Letting imagination flow

 

Meet Jochen Grandell, one of many behind the Meteosat Third Generation mission

As we gear up for the end-of-the-year launch of the first of the Meteosat Third Generation satellites, we’re shining a spotlight on the experts who are making this mission happen.

Last Updated

01 November 2023

Published on

28 October 2022

The year was 1979. Dr Jochen Grandell, then nine years old, had received a compendium of the solar system from his parents as a Christmas present. Transfixed, he stayed up until three in the morning poring over the thousands of volcanos of Venus, the ferocious Martian dust storms, and the captivating way a massive star can evolve into a black hole.

“All of a sudden, I got really excited about space and read many more books on the topic,” said Grandell, Meteosat Third Generation (MTG) Programme Scientist. “Although I was never interested in becoming an astronaut.”

Jochen Grandell credit ECMWF
Jochen Grandell
Credit ECMWF

Instead, his interest in space led him to study space and radio engineering before he found a place at EUMETSAT twenty years ago in the MTG programme, back when the nascent initiative was still unnamed. His initial work was to support Rolf Stuhlmann, the Programme Scientist at the time, with the very first part of the programme, the user consultation phase.

This phase, begun in 2001, involved collecting feedback from people who use meteorological data in EUMETSAT’s member states about their needs. Those from mountainous regions expressed an interest in more frequent, pinpointed data they could use to more accurately forecast weather in narrow valleys, while others wanted more information about the atmospheric conditions that led to the formation of dangerous thunderstorms.

Grandell was one of a number of EUMETSAT experts who coordinated with the European Space Agency to bring these desires to industry, who determined how to match them up with what was technologically possible at the time.
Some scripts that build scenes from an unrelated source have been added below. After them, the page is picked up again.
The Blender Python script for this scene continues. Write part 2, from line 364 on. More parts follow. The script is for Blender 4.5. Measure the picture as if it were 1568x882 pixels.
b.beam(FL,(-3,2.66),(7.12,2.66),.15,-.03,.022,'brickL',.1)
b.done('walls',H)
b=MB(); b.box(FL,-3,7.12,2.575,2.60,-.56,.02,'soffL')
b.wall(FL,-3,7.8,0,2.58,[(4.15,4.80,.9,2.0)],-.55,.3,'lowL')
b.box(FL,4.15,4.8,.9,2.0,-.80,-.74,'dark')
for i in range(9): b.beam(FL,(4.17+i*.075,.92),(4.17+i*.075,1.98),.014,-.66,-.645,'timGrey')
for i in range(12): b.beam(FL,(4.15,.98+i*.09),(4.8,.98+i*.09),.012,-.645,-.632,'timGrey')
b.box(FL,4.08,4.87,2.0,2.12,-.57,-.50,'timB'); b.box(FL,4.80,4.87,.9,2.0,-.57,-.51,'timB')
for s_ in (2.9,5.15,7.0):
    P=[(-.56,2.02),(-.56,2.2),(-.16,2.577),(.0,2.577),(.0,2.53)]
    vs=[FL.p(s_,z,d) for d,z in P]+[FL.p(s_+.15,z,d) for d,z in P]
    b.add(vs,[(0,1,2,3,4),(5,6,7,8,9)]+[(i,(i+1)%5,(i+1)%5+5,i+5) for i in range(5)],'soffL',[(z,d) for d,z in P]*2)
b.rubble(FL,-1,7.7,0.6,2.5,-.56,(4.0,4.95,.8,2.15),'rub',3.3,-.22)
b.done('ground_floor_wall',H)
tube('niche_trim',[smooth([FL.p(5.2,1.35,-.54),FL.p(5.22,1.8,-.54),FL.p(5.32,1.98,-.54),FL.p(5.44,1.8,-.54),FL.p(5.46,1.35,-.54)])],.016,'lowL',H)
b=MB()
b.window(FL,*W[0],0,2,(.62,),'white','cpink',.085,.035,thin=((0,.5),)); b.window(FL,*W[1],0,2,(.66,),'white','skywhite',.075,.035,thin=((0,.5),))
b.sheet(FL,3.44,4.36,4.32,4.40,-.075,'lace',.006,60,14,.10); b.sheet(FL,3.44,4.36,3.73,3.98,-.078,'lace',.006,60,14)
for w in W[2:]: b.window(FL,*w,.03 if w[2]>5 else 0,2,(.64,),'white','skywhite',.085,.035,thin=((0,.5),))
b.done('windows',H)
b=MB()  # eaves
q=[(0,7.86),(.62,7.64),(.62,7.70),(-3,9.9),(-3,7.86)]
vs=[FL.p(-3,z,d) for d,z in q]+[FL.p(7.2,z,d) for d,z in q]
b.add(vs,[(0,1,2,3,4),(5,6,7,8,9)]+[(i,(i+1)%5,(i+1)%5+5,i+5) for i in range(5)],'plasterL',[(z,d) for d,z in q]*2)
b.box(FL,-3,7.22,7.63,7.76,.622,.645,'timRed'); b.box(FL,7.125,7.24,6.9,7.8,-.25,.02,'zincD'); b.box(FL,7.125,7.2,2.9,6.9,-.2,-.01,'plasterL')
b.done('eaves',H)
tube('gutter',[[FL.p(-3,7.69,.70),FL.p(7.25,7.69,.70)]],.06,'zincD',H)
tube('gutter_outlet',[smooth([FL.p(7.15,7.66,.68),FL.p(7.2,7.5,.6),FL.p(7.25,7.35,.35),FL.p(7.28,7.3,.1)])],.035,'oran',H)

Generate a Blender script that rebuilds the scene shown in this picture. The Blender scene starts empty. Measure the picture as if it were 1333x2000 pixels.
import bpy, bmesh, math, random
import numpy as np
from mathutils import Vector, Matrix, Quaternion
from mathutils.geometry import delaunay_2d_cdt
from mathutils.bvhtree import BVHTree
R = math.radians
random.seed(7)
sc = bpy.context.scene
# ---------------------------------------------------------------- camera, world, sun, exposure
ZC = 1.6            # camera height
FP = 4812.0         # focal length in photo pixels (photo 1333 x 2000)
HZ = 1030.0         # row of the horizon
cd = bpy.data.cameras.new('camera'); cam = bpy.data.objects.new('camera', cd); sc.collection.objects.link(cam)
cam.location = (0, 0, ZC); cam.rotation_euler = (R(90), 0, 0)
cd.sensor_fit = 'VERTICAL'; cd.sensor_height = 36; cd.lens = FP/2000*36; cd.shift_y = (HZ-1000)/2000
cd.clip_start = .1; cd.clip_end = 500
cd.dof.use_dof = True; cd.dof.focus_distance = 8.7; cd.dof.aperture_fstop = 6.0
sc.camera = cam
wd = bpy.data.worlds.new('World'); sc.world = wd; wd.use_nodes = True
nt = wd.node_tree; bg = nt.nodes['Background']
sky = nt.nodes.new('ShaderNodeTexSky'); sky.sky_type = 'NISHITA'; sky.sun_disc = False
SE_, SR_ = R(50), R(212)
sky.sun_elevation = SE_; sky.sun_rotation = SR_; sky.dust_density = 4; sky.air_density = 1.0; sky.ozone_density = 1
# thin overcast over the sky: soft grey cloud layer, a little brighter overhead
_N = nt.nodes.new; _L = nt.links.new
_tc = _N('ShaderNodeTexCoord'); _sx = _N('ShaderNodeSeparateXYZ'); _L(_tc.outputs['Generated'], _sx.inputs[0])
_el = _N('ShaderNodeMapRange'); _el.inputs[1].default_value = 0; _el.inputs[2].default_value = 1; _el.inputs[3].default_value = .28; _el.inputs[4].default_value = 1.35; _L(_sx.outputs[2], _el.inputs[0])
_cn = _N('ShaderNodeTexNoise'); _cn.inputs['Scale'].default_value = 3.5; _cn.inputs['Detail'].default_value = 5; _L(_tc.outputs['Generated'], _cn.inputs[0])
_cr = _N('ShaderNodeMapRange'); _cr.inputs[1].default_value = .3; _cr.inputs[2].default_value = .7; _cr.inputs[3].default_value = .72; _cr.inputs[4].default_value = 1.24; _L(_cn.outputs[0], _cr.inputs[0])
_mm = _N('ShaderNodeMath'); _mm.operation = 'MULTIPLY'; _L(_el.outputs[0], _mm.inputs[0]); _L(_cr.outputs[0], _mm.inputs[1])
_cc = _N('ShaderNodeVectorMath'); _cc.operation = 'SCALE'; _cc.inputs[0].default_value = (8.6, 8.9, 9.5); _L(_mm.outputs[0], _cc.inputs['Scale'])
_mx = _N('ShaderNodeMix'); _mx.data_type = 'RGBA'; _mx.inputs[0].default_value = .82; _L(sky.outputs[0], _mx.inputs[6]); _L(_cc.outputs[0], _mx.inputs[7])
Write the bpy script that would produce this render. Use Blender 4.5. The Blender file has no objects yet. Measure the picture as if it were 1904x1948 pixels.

“That was a very exciting part of the programme because that was where you could really let your imagination flow and follow what all these genius engineers had come up with,” Grandell said. “Do you have all the instruments aboard a single satellite or two twin satellites, each carrying only half your instruments? Should we do a spinning satellite with one part not spinning? We had these kind of concepts in the beginning.”

After the current twin-satellite design and the final instrument payload were chosen, Grandell spent years as an MTG mission scientist developing one of MTG’s most ground-breaking instruments, the Lightning Imager. When the programme’s first satellite, MTG-I1, begins transmitting operational data in 2023, the Lightning Imager’s four cameras – covering more than three-quarters of the Earth disc visible from the satellite – will provide continuous, near-real-time data that can be used to detect, monitor, and track lightning.

This will mark the first time a geostationary satellite – a satellite that moves along with the rotating Earth, always remaining over the same location – will detect lightning across a broad area over Europe, Africa, and the surrounding waters.

Now, as the MTG Programme Scientist, Grandell ensures that the cooperation between the science and the programme division runs smoothly. Although on the rare occasion that it doesn’t, he relishes the creative problem solving this demands. 

“The exciting part is when something is not working perfectly,” he said. “Then you get your feet on the ground, get the team together, and start doing something to act on the problem.”